The twilight of European feudalism was more prolonged in French Canada than in any other land. Its prolongation was unfortunate. For several decades preceding 1854 it had failed to adjust itself to the new environment, and its continuance was an obstacle to the economic progress of Canada. Its abolition was wise—a generation or two earlier it would have been even wiser. All this is not to say, however, that the seigneurial system did not serve a highly useful purpose in its day. So long as it fitted into the needs of the colony, so long as the intendancy remained to guard the people against seigneurial avarice, the system had a great deal to be said in its behalf. It helped to make New France stronger in arms than she could have become under any other plan of land tenure; and with states as with men self-preservation is the first law of nature.
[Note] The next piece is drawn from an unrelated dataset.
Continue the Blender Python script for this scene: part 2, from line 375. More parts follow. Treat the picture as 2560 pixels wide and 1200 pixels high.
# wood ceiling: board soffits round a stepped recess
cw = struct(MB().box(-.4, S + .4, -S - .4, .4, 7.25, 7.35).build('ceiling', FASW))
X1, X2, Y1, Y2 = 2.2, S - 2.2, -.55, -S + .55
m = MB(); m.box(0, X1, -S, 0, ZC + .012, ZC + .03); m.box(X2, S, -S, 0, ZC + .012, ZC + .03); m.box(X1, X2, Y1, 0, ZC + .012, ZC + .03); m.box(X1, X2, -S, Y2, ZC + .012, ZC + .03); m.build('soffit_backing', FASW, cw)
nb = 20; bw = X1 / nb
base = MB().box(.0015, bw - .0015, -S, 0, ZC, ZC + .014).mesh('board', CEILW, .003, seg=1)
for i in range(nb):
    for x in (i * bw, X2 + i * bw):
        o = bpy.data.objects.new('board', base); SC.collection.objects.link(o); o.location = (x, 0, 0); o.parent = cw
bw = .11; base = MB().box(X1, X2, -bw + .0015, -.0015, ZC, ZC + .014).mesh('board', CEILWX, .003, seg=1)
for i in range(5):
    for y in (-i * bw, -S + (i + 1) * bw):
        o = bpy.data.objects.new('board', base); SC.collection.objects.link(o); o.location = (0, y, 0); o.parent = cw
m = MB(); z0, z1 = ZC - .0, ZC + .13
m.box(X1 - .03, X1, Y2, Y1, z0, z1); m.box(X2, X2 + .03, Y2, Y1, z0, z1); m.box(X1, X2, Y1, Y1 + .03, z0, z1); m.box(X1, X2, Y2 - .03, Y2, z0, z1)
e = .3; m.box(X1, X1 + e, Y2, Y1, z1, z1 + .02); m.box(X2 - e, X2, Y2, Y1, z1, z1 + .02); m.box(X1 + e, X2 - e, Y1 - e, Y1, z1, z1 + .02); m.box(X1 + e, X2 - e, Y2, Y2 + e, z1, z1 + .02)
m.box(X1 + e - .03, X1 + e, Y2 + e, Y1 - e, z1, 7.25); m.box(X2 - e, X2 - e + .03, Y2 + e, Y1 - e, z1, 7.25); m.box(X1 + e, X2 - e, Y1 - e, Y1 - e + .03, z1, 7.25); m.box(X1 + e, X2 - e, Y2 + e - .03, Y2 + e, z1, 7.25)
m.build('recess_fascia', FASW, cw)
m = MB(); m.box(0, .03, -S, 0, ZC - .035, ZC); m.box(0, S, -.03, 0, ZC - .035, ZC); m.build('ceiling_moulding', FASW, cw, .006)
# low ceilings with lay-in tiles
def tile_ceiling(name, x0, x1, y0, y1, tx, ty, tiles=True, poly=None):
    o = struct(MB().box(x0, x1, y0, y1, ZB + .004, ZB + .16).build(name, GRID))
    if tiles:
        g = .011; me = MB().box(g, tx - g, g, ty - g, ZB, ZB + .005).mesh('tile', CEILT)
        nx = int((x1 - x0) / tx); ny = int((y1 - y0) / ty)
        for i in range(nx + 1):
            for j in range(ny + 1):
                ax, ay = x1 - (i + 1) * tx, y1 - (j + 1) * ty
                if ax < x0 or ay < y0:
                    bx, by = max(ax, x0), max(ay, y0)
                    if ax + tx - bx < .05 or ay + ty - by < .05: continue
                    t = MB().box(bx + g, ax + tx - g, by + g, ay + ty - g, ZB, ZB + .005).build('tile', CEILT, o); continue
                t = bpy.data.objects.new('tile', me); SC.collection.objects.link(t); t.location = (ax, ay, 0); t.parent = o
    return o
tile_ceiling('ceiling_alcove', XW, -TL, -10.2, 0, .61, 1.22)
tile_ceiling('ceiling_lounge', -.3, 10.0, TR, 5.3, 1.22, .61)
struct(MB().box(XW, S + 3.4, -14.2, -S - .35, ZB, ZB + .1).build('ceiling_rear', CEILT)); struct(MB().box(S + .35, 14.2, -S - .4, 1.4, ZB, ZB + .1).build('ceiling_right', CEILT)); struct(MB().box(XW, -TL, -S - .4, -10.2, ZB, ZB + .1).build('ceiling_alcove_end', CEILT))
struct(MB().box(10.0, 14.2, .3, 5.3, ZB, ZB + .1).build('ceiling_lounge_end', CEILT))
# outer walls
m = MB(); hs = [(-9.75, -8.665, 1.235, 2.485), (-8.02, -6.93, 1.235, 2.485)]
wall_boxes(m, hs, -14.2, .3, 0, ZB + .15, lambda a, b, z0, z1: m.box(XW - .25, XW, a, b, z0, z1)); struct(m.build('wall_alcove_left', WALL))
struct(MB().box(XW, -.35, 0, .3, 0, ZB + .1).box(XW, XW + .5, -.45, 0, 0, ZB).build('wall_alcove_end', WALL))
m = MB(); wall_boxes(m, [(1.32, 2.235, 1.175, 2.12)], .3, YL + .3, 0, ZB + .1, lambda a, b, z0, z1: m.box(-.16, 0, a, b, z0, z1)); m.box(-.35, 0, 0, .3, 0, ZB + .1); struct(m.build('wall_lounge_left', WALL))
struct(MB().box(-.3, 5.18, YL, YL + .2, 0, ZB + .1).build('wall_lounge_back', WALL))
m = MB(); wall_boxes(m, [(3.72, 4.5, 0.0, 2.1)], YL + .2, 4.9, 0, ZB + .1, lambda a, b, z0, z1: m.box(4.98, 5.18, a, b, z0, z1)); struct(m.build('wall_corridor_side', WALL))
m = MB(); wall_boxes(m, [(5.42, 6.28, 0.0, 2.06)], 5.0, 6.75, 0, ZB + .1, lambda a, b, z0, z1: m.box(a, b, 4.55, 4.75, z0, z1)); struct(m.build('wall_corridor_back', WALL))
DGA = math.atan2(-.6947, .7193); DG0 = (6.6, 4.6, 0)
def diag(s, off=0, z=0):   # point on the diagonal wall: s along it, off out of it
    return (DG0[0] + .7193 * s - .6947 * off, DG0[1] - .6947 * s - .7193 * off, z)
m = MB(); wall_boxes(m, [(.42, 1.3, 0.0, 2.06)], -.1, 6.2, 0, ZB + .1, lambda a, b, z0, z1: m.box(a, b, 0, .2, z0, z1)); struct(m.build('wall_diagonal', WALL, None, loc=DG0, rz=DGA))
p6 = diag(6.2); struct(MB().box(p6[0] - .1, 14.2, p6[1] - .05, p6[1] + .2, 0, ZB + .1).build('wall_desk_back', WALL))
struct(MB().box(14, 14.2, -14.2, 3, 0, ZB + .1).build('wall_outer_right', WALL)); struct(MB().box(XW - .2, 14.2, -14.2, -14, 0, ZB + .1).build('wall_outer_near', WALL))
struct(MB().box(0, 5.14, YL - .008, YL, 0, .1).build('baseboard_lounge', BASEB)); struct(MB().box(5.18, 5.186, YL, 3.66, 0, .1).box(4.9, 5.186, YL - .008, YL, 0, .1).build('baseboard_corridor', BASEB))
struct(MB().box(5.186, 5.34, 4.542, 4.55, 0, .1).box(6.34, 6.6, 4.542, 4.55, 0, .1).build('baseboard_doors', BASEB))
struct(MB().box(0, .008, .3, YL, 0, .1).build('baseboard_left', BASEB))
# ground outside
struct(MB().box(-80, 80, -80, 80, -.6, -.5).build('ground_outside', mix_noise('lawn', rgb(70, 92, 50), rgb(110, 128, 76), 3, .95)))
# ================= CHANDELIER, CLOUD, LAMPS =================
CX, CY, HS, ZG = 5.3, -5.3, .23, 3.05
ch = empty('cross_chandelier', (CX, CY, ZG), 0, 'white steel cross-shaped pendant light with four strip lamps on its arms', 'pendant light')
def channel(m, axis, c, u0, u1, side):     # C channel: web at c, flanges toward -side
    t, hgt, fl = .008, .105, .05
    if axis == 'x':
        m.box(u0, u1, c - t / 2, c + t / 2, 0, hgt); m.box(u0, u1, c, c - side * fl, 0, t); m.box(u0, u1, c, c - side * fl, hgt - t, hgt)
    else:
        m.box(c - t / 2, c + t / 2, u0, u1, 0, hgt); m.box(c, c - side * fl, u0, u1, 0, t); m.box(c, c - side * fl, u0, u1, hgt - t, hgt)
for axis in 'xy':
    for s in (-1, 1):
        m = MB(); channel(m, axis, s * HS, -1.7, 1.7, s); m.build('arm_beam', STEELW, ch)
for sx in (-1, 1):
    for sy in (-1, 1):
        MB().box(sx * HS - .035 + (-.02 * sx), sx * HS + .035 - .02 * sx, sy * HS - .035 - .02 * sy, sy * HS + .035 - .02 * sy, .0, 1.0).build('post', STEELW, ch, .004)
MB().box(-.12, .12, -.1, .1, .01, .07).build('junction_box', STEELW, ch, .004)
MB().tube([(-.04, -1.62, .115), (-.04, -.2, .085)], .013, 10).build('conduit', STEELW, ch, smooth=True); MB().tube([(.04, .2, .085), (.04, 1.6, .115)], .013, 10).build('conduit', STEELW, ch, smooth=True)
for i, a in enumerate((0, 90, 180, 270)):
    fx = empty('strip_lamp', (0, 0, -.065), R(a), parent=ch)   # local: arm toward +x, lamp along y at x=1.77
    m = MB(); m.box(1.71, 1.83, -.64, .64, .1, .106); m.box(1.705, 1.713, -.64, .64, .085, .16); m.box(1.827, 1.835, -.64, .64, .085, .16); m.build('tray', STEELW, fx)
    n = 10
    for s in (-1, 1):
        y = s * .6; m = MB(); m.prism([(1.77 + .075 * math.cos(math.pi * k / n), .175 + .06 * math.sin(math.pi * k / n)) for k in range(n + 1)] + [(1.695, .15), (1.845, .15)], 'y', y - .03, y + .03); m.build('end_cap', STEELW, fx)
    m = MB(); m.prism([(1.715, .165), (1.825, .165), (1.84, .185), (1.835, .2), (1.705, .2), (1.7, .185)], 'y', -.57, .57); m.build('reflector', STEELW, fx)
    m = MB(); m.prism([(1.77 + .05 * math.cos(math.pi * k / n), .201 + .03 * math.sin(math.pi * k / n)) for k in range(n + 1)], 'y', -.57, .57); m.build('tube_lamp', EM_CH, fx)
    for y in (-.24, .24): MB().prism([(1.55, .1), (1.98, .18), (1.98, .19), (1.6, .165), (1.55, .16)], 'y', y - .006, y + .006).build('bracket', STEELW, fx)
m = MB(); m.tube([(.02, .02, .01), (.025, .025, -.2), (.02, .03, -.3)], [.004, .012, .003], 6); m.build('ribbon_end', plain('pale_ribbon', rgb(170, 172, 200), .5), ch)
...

In two larger books entitled 'The Selgniorial System in Canada' (New York, Longmans, Green, and Co., 1907) and 'Documents relating to the Seigniorial Tenure in Canada' (Toronto, The Champlain Society, 1908), the writer has discussed Canadian feudalism in its technical phases. The former volume contains a full bibliography of manuscript and printed materials.
The reader who desires to know more about this interesting side of early Canadian history may also be referred to Professor George M. Wrong's 'Canadian Manor and its Seigneurs' (Toronto, 1908); Philippe-Aubert De Gaspe's 'Les anciens Canadiens' (Quebec, 1863); Professor C. W. Colby's 'Canadian Types of the Old Regime' (New York, 1908), especially chapter iv; W. P. Greenough's 'Canadian Folk Life and Folk Lore' (New York, 1897); the Abbe H. R. Casgrain's 'Paroisse Canadienne au XVIIe Siecle' (Quebec, 1880); Benjamin Sulte's articles on 'La Tenure Seigneuriale' in the 'Revue Canadienne', July-August, 1882; and Leon Gerin's paper on 'L'habitant de Saint-Justin' in the 'Proceedings and Transactions of the Royal Society of Canada', 1898, pp. 139-216. There is a short, but very interesting chapter on 'Canadian Feudalism' in Francis Parkman's 'Old Regime in Canada' (Boston, 1893), and various phases of life in New France are admirably pictured in every one of the same author's other volumes.